Pada tahun 1665 Pemerintah VOC mengubah kebijakannya dari perdagangan yang longgar di kota-kota pantai dengan kebijakan baru untuk menjadikan penduduk sebagai subjek (pembangunan). Langkah pertama adalah bekerjasama dengan para pemimpin lokal. Itu berarti Pemerintah VOC mulai memikirkan pedalaman (terutama yang memiliki sumber ekonomi perdagangan dan banyak penduduk). Dalam rangka integrasi kota-kota pedalaman dan kota-kota pantai tidak efektif lagi moda transportasi sungai (sungai mulai mendangkal dan tonase kapal makin meningkat). Pembangunan jalan dan jembatan adalah solusi (selain lalu lintas pedati juga memudahkan pergerakan militer). Pembangunan jalan pertama pada era VOC antara Batavia dengan Buitenzorg (kini Bogor). Pembangunan jalan dan jembatan menjadi satu-satunya solusi yang tidak memiliki akses sungai. Program pembangunan jalan serupa inilah yang terus dipromosikan pada setiap pembangunan wilayah. Seperti di wilayah lainnya, juga diterapkan di wilayah Atjeh.

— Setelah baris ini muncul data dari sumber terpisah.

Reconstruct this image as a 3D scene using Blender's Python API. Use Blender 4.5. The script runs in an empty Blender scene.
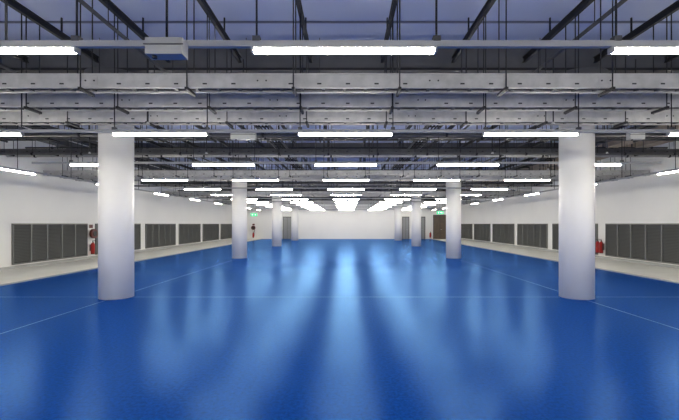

Lantas bagaiamana sejarah pembangunan jalan dan jembatan di Atjeh? Pembangunan jalan awalnya berlangsung pada masa perang (Perang Ajeh). Pebangunan jalan ini tidak hanya dimaksudkan untuk meperlancar arus barang juga untuk meningkatkan keamanan dengan mudahnya pergerakan militer. Lalu jalan-jalan yang mana yang pertama dibangun? Seperti kata ahli sejarah tempo doeloe, semuanya ada permulaan. Untuk menambah pengetahuan dan meningkatkan wawasan sejarah nasional, mari kita telusuri sumber-sumber tempo doeloe.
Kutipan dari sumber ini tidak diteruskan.